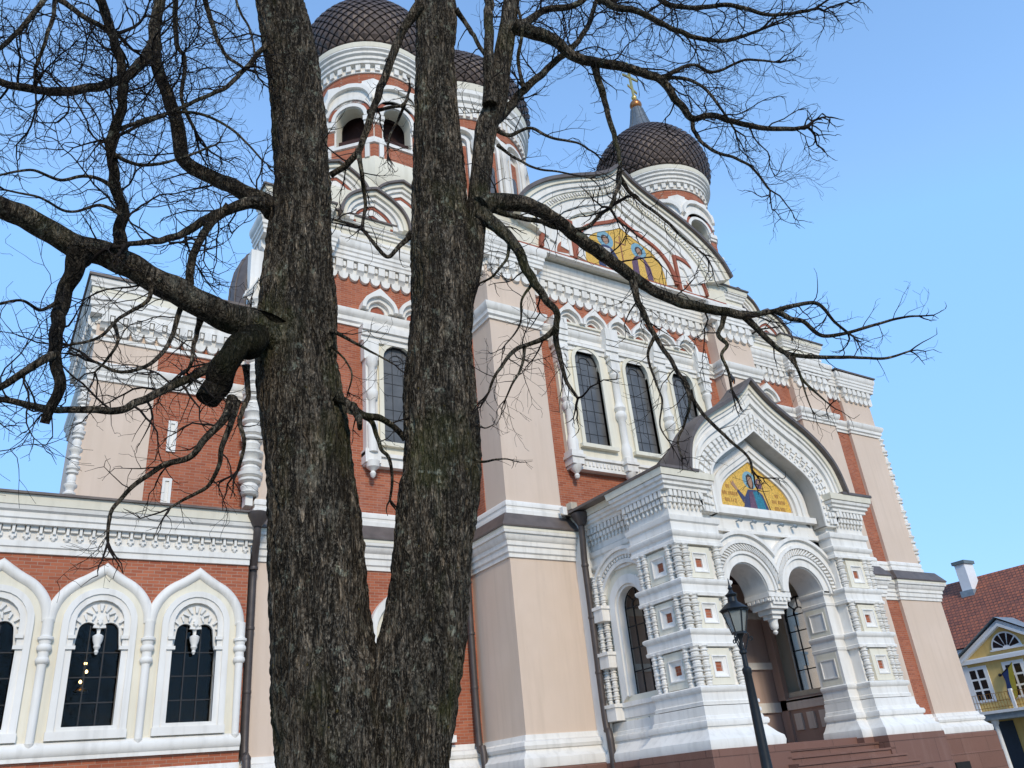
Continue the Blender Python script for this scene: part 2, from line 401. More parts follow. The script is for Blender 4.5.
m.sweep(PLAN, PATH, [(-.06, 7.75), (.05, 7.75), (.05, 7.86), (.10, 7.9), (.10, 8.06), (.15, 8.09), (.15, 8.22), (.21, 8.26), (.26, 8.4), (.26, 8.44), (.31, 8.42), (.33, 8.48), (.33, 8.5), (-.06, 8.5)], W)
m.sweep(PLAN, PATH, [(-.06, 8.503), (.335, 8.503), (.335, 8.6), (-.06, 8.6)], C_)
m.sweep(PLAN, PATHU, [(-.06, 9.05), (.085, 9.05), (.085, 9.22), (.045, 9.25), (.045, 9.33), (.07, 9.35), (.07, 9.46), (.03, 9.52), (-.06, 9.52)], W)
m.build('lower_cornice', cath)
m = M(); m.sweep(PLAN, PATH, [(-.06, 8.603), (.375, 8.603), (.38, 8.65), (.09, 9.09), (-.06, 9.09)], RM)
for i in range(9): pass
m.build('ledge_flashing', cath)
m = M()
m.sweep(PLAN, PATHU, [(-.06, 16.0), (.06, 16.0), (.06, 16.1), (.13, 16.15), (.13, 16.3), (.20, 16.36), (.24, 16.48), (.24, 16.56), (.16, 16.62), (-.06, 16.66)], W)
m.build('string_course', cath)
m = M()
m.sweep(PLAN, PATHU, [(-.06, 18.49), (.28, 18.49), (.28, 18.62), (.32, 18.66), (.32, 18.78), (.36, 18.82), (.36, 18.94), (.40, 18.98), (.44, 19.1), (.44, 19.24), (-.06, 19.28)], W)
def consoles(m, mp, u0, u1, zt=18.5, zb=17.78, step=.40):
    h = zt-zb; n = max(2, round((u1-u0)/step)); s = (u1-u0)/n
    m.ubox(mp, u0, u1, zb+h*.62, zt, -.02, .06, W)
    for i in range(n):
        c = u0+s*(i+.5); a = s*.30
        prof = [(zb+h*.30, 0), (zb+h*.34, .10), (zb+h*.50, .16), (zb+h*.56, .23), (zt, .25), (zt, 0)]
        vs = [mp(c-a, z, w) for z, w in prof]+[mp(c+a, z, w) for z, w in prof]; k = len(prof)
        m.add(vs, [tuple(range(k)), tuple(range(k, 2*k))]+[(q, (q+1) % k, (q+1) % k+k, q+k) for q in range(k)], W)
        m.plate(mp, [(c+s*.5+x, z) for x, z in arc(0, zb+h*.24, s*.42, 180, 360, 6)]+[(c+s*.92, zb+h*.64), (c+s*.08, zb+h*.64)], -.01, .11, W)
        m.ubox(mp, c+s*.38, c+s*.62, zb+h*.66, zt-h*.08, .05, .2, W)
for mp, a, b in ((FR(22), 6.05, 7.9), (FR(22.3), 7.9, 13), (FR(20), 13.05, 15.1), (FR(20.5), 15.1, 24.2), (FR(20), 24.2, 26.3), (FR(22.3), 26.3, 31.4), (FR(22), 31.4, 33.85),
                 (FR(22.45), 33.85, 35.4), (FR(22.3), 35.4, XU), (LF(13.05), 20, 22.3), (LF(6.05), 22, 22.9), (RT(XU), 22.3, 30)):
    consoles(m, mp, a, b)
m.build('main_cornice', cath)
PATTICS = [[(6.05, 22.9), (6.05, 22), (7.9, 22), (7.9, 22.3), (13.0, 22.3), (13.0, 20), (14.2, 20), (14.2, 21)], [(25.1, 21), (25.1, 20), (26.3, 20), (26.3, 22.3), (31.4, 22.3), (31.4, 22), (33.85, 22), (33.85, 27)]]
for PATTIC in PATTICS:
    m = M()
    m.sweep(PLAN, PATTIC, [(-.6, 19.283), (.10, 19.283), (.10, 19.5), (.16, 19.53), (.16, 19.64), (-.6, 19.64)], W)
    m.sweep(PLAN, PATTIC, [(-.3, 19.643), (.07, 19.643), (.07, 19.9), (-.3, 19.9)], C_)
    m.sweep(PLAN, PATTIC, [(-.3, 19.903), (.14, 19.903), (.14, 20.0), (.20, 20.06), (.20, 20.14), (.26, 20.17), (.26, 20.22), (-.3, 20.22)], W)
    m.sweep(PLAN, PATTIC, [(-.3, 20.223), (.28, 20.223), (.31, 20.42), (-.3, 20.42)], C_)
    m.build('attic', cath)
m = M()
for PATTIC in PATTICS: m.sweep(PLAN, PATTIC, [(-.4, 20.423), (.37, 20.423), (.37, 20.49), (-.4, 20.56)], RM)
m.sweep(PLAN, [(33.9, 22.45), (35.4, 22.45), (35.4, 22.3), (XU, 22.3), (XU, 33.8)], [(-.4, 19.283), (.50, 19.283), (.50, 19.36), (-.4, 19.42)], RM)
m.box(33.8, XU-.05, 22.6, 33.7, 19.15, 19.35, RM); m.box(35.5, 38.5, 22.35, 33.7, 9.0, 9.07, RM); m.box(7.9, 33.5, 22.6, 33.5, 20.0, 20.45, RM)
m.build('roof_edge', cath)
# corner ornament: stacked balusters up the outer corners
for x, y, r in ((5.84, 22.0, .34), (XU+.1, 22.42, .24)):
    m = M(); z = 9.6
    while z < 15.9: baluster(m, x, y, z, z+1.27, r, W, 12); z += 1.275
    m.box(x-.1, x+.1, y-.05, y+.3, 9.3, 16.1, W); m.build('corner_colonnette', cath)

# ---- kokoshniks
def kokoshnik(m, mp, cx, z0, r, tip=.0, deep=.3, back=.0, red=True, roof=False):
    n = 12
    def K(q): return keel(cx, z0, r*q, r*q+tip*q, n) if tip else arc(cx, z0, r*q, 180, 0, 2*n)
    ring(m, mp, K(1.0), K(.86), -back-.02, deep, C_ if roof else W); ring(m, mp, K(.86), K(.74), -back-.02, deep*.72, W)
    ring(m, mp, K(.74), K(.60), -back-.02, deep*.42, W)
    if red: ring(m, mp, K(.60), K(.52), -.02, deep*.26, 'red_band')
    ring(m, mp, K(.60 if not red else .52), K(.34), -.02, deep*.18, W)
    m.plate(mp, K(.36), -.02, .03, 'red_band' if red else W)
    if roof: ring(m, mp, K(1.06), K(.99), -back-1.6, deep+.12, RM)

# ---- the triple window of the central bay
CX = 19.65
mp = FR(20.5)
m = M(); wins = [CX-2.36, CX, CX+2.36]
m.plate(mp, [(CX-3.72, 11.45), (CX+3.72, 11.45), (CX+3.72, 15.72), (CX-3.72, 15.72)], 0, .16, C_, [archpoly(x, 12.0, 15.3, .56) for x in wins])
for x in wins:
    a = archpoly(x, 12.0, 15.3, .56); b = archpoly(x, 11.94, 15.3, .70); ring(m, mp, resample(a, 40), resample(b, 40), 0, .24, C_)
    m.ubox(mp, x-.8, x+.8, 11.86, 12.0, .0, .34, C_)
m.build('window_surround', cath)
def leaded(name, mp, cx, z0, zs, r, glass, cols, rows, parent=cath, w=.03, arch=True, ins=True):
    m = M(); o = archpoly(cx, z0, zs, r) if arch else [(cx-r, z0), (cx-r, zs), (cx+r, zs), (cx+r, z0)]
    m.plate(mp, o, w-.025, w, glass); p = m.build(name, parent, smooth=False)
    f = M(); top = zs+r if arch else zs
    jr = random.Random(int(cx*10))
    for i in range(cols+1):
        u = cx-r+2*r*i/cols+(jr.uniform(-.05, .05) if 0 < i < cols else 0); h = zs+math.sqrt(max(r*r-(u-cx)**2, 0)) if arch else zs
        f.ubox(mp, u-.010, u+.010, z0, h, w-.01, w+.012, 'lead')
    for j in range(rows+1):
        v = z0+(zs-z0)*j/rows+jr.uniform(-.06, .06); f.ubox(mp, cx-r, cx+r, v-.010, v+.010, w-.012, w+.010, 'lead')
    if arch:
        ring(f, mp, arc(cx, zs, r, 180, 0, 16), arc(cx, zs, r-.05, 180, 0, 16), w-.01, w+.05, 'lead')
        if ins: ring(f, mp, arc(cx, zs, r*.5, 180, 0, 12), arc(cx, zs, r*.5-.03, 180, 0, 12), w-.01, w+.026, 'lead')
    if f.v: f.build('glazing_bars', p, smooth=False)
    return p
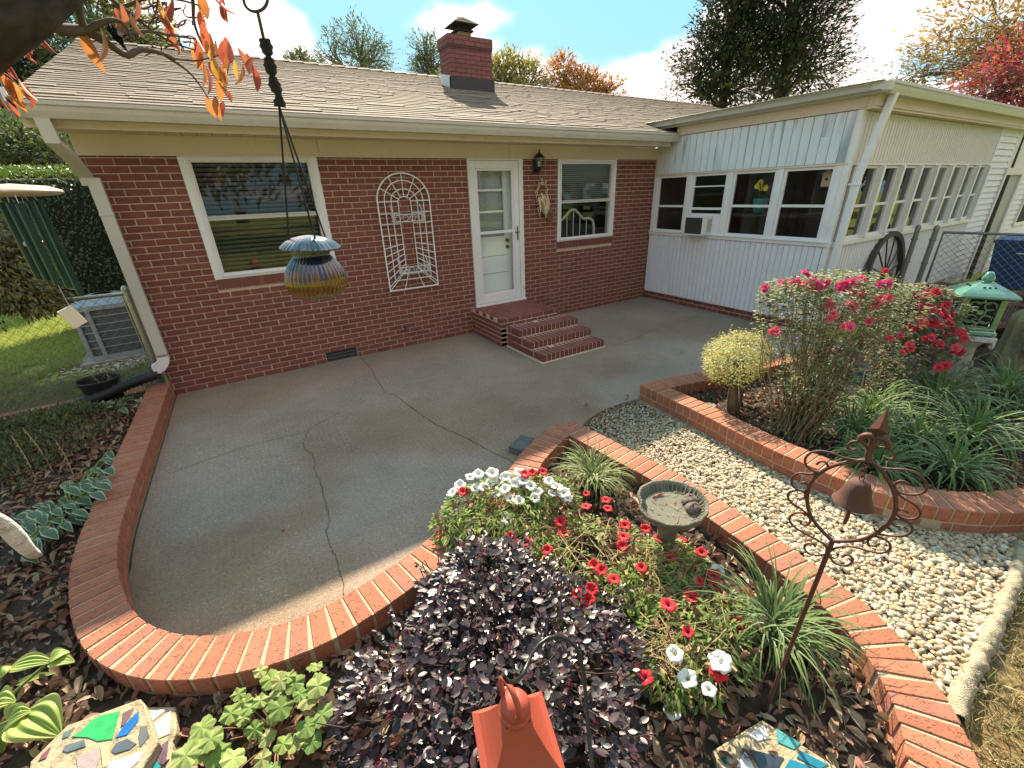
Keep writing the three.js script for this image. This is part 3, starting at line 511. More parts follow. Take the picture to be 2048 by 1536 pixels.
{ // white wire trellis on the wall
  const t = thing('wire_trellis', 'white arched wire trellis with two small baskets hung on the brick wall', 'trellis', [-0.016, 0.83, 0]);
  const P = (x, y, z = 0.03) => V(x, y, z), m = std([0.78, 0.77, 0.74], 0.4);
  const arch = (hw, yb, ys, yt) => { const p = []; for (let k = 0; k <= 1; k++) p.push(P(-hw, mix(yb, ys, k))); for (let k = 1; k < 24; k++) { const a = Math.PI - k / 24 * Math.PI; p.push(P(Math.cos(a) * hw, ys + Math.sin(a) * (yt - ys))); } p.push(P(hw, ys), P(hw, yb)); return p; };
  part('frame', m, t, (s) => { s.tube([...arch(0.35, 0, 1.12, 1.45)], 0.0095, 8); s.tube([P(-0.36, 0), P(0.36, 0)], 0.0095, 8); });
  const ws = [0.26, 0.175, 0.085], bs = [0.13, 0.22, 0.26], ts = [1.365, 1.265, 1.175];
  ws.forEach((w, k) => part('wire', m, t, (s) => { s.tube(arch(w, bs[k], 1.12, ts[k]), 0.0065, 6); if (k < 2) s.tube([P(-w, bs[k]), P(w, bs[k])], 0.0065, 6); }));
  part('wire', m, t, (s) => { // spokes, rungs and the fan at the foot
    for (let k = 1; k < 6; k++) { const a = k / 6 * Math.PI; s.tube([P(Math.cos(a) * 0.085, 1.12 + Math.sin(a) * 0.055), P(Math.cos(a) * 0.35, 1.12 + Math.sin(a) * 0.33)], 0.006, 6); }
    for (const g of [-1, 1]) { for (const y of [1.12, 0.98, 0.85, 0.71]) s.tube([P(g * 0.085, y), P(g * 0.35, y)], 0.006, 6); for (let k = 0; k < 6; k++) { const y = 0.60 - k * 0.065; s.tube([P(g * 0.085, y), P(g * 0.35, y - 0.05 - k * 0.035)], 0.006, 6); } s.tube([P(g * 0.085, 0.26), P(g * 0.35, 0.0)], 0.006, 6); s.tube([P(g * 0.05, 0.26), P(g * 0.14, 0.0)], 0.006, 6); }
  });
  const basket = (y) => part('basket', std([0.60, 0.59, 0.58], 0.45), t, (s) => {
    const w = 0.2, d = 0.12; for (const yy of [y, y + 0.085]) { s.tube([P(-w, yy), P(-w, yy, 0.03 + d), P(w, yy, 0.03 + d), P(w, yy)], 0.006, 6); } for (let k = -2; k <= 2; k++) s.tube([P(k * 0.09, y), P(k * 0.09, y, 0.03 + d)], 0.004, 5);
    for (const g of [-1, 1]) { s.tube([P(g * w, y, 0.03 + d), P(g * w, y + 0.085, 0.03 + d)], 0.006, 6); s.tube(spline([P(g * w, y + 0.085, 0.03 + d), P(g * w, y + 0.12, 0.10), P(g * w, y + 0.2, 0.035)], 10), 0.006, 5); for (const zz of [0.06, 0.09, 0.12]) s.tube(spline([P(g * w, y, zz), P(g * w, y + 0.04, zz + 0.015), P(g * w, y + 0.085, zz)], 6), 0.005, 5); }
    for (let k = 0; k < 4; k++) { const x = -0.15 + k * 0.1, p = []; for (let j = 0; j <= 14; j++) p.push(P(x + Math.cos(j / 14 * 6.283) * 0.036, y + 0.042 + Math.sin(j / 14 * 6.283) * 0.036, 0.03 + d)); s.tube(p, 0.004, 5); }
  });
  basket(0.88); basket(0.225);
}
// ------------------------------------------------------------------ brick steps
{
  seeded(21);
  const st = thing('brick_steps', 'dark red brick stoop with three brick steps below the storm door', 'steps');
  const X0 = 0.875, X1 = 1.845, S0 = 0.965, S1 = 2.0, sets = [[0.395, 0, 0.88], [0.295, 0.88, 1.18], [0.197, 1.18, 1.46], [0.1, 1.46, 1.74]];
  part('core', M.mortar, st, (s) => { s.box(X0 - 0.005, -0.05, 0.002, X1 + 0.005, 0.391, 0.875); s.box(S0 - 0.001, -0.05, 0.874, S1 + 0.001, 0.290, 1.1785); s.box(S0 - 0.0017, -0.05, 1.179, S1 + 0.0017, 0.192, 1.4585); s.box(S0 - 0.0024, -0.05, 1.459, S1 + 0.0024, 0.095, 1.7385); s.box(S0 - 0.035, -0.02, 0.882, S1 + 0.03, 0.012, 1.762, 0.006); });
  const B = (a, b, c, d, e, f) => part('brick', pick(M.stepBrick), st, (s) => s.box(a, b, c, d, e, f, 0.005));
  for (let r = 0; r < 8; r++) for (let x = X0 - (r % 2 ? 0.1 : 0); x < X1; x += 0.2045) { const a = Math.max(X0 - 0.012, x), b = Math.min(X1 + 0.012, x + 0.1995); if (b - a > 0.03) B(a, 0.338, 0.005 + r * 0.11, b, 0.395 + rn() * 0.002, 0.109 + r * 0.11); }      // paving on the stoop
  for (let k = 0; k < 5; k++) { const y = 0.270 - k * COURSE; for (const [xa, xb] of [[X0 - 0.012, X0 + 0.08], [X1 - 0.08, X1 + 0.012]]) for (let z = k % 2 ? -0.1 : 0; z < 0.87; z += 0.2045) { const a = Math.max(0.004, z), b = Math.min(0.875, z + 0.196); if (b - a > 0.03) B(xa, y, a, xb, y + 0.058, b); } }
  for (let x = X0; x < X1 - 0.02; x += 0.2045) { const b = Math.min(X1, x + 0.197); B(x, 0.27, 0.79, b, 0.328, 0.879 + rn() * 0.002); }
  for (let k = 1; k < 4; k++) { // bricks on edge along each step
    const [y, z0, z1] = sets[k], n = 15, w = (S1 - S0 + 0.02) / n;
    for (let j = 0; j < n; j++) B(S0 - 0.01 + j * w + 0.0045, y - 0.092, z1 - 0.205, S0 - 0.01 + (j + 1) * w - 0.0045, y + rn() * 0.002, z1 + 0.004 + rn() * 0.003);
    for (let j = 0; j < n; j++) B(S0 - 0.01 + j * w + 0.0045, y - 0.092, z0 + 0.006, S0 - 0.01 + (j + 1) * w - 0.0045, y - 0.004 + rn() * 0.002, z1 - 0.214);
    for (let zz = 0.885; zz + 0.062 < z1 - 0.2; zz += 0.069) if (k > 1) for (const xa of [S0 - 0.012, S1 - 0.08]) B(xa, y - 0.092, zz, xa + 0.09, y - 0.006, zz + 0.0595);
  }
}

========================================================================

In the entries above, find each line with the word "follow" and show it.

Continue the Blender Python script for this scene: part 2, from line 401. More parts follow. The script is for Blender 4.5.
Keep writing the three.js script for this image. This is part 3, starting at line 511. More parts follow. Take the picture to be 2048 by 1536 pixels.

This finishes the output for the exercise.